Third, builders and real estate developers have been enjoying a subsidy as they build new subdivisions, the gas lines that are laid being subsidized by existing natural gas customers. At the end of the day, this may be the defining issue. High-spirited filings with the PUC began in December 2021.

Fourth, there are equity issues here as we squeeze out natural gas, replacing it with electricity. Who will pay for the aging natural gas systems? Like so many things, it’s likely to be those who can least afford to pay.

The meeting in the Denver neighborhood of Montbello was conducted in both Spanish and English. Photo/Allen Best

I mentioned the Montbello meeting. It was designed to reach out to an area that met the definition of a disproportionately impacted community. I can’t disagree, but I must say that I felt very marginalized. I struggle to hear well normally, and the choice of room configuration left me with my back to the speakers and trying — and almost entirely failing — to hear the English translation of what was being said in Spanish. My impression was that the meeting was designed with the intent of honoring the law, and it did achieve that. But one meeting alone will not achieve the real purpose with this particular group.

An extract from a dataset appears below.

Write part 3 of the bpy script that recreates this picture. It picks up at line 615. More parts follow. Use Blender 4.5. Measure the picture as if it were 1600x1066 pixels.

A meeting in Grand Junction was somewhat boisterous, I heard, which did not surprise me. The first filings of opposition to clean-heat plans in the PUC docket in this case were submitted by real-estate agents and others from the Grand Valley and Montrose. Weeks later they started arriving from places like Aurora.

Again, as Gavan identified in the Montrose meeting, the key issue here is the subsidy for gas lines to homebuilders. Nobody likes to lose their subsidy.

Sandy Head, executive of the Montrose County Economic Development Corp. told the Press that the cost of extending a gas line to a new house was previously $250 to $300 but will now cost $800.

This led to charges that it would become too expensive to live in a place like Delta County – which, with the exception of now pricey Paonia, remains one of Colorado’s least expensive places to live west of I-25.

Also balled up into this issue is the high cost of natural gas and the failure of Xcel Energy to adequately prepare itself for what happened in February 2021. Xcel ended up paying $600 million extra for high-priced natural gas. But there’s also the issue of Texans going without power – which some people, apparently, still think can be blamed on the dependency on wind turbines. (It was a part of the problem, but only a small part).

“We’re not going to shut off fossil fuel generation in the form of gas overnight,” Gavan replied, as per the Montrose Press account. “No, our plan is to add another gigawatt of combustion technology to back up renewables. It’s a balancing mix. As we transition, the resource mix will change. It will become very different, more intelligent.”

An investment to rival those of I-70 and #Denver International Airport — @BigPivots

I-70 on Vail Pass. Photo credit: Allen Best/Big Pivots

Click the link to read the article on The Big Pivots website (Allen Best):

Most of the $9-$10 billion that Xcel Energy will spend in the next few years will be spent on Colorado’s eastern plains. Why is this such a big deal for Colorado?

Click the image to go to Xcel’s project page and the interactive map.

Colorado will soon embark on a change with few rivals in the last 100 years. Think of the dismantling of geography by construction of Interstate 70 through the tunnels, over Vail Pass, and through Glenwood Canyon. Think of Denver International Airport. Think of the arrival of electricity to farms and small towns in the 1930s and 1940s.

Within a decade, Xcel Energy, the state’s largest electrical utility, will retire all its coal plants, convert one to burn natural gas, and add massive amounts of wind on Colorado’s eastern plains and solar generation, some of it in the Western Slope’s Grand Valley, along with batteries nad perhaps other storage, as it pursues a mid-century goal of net-zero carbon. Combined with potentially 740 miles of new transmission lines looping around eastern Colorado, this investment in new generation could hit $9 billion to $10 billion. Xcel will likely get its final green light from state regulators in the next month, maybe two.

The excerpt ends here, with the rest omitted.